Само соперничество, не смотря на происхождение, Хопкирк рассматривает с обеих сторон, фактически проявляя полярность исследования. Конечно Британским агентам его книга посвящена больше, но и их оппонентов нельзя считать обделенными авторским вниманием: «По возможности я в своем изложение старался передать историю через судьбы отдельных людей, принимавших участие в великой схватке империй – как с той, так и с другой стороны». При всем притом автор пытается в объективность исследования. Его работа не пронизана англофильскими или русофобскими настроениями. Обе стороны предстают благородными и жестокими, сильными и слабыми. Правда нет-нет, а маятник качнется в одну из сторон…, думаю всем нам очевидно какую.
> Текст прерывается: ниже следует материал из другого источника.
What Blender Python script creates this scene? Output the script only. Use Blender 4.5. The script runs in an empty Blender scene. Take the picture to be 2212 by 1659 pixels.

Однако не стоит забывать, что книга вышла в 1990 году, а потому её идеологическая составляющая куда более мягкая, чем она в реальности могла бы быть. К тому же, подобный упрек будет справедлив к обеим сторонам: где у Западных исследователей мы видим алчность и хищничество России, там же у Российских (Советских) исследований мы увидим алчность и хищничество Великобритании. Достаточно взять для примера того же Халфина или Штейнберга.
Другая проблема, что в контексте этой самой полярности исследования видно, как Хопкирку не хватает подкованности в знаниях Российской истории. Где-то исковерканы имена, где-то приведены ошибочные факты биографии, где-то сделаны спорные выводы. Так, рассказывая о периоде Монгольской зависимости, которая с точки зрения автора, стала одной из предопределяющих причин в стремление России расширить границы на восток, отодвинув их от Европейской части, Хопкирк пишет об обоюдном бесславном бегстве обеих армий при Угре: «оба войска неожиданно снялись с места и двинулись прочь, словно их охватила паника». В истории подавления Венгерского восстания, которая, по мнению автора, стала одной из причин дипломатической изоляции России, Хопкирк излишне централизует роль Николая: «Одновременно армия под командованием Паскевича, двинулась в Венгрию, которая, как считал Николай, являлась центром революционного движения и строила заговор против России». Намеренности в этих оплошностях нет, хотя некоторые их них и режут глаз. К тому же касаются они не только Российской истории. Так, у автора разгон Наполеоном Директории почему-то происходит в 1802 году и это не опечатка, так как далее Хопкирк пишет: «Наполеон назначил себя первым консулом, а два года спустя короновался как император». Будучи известным событием мировой истории, оно разумеется бросится в глаза, но тогда возникает и вполне очевидный вопрос: «А сколь много подобных ошибок могло быть не замечено просто по причине неосведомленности читателей в столь узких вопросах, как история “Большой Игры”? Вопрос, от которого хочется, но невозможно отмахнуться, и, который, безусловно добавляет свою пресловутую ложку дегтя в эту, казалось бы, безупречную бочку с медом.